Cardinal Theodore E. McCarrick of Washington said yesterday that his church's mission is more difficult after a year of sexual scandal, but he believes the worst has passed and that the crisis may be more over belief than morals.
"While all this is going on, we're still trying to be faithful to the teaching of the Gospel, we're still trying to reach out and call people to holiness, we're still trying to make a contribution to the society," Cardinal McCarrick said.
"The crisis, which hopefully we have just finished passing through, made [priestly] vocation seeking more difficult," he said at an interview with editors, columnists and reporters at The Washington Times.
The archdiocese has sent 15 candidates for the priesthood to seminary this year, its largest number since the 1980s. "I ask them why they are coming now with all this going on, and they say, 'It's not for the prestige,'" but because God has called.
In a wide-ranging conversation over a lunch of roast chicken and wild rice in the office of Wesley Pruden, the editor in chief of The Times, Cardinal McCarrick talked with enthusiasm about how the church's social services and parochial schools, which enroll two-thirds Protestants and others, are making a difference in the Washington diocese.
"We're continuing to do that because that's what we have to do," he said of archdiocesan ministries and charities. "Is it harder? Yes."
The cardinal said he is familiar with the debate over the root of the sexual-abuse problem in the church, which has involved a small number of pedophile priests and a larger number who are homosexual.
But he believes that a few cases have been sensationalized. "You are talking about fewer than 2 percent of our priests over the course of the last 50 years," he said. Reports of a homosexual subculture in seminaries are "a great concern" but also have been exaggerated.
"I'm sure that [a subculture] has existed in certain places at certain times with a certain number, but I think there's a tendency [to] say, 'Oh, there are three [homosexuals]. So it must be half the house.'"
Though a priest and pastor most of his life, Cardinal McCarrick also earned his doctorate in sociology. His experience working with numbers, surveys and data makes him skeptical that the abuse scandal adds up to "a major, major problem," he said.

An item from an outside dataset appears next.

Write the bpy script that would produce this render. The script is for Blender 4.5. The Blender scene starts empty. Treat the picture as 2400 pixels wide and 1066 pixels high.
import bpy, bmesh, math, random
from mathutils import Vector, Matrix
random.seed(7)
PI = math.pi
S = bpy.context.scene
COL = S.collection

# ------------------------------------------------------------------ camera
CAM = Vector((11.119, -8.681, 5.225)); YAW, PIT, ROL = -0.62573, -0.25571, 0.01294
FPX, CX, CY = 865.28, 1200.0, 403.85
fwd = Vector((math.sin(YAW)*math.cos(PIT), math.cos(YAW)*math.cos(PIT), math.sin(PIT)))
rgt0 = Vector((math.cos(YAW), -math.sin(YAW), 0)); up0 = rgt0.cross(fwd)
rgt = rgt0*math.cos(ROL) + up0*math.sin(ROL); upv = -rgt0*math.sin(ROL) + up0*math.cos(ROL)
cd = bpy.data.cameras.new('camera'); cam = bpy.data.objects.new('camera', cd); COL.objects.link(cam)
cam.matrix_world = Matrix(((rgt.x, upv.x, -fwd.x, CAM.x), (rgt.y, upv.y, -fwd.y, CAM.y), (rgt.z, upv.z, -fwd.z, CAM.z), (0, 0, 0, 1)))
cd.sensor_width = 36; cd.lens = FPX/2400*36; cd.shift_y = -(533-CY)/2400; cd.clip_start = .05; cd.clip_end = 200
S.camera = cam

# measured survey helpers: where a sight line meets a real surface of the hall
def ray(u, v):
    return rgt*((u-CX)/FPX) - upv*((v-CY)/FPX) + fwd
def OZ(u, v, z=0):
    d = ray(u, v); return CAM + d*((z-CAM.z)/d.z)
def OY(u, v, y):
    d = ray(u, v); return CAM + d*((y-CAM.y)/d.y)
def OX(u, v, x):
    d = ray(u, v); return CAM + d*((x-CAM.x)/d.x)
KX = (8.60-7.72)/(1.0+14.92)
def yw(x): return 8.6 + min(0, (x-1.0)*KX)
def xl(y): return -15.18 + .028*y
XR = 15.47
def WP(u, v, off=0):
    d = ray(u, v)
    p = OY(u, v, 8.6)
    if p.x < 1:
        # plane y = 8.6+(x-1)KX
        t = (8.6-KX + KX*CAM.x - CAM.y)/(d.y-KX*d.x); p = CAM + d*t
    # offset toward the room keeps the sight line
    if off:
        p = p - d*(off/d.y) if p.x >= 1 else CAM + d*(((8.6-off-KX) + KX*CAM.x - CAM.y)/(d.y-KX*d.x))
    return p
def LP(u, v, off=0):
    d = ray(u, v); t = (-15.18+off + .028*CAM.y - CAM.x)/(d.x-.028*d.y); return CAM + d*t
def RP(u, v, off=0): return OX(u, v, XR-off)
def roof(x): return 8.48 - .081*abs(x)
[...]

Regarding certain criticisms of Catholic seminaries, he said: "Whether or not the seminary system was replete with theological dissidence and sexual problems, I certainly would not believe that this was ever the case in the United States."
More at issue for the nation's 60 million Catholics is confusion over authentic church teaching on faith and morals, including ideas about chastity, celibacy and fidelity for both the priests and the laity.
This confusion arose from liberal interpretations of the Second Vatican Council of 1962 to 1965, leading to cases where some seminary professors taught that priests would marry, or taught liberal sexual mores.
"With regard to [doctrinal] dissidence, that was a much greater problem than the sexual problem," Cardinal McCarrick said. "That did get into some seminaries." When he became a bishop in 1981, "I chose very carefully what seminaries I would send my men to."
After the U.S. bishops met in Dallas in June to address the crisis of abuse, 10 bishops called for an extraordinary American church council on the fidelity of the priesthood.
Cardinal McCarrick thinks focusing merely on priests amid so many other social, cultural and geopolitical problems of the day would be "narrow" and "unwise." The 13-member review board of lay Catholics, appointed by the U.S. bishops to monitor how they handled errant priests, must talk tough but must allow bishops time too clean up abuse accusations.
"It's a fine board," Cardinal McCarrick said. "But it's probably too soon to know if [some bishops] are dragging their feet" on disciplining accused priests. "In the next couple of months, we will see what the dioceses are doing."
The cardinal, who hosted a dinner for President Bush shortly after his inauguration, said pro-life and pro-family policies fare better in today's political atmosphere. "The U.S. has abandoned its vigorous anti-life positions" in foreign policy, and at home is "more supportive of the right to life and family values."
Some religious figures have perceived a new clash of civilizations between Islam and the West after the terrorist attacks of September 11, but the cardinal cautioned against regarding world as divided simply into good and evil.
"Wouldn't it be great if the world was so easy as to say the good guys are all on one side and the bad guys on the other?" said the cardinal, who for years was a foreign-affairs analyst for the U.S. bishops. Catholics may find common ground with Islam's pro-life values even while condemning its extremist forms. For example, he said, the church prevented Muslims from erecting a large mosque in Nazareth that would have overshadowed a Catholic church.
However, he said, Catholic bishops think the hawkish approach of Israeli Prime Minister Ariel Sharon is unfair to Palestinians, some of whom are Christians.
The greatest problem with U.S. foreign policy, he said, is that the crasser side of American culture, such as Hollywood sex and commercialism, usually follows U.S. efforts to introduce democratic political forms in developing nations. "The tragedy of the world is, that's what we send [abroad] most," said Cardinal McCarrick, who spent his early priesthood serving in the Caribbean.
Since joining the College of Cardinals, he is among the 116 churchmen who are eligible to convene and vote for a successor to John Paul II, who began his pontificate in 1978 but grows increasingly frail.
Having met Pope John Paul II on his recent trips to Canada and Mexico, Cardinal McCarrick spoke of the pontiff's strength of mind and voice, but declined to speculate about what he and his colleagues in the college think about the election of the next pope.
"There are 116 people under church law who may not talk about it," he said, "and I am one of them."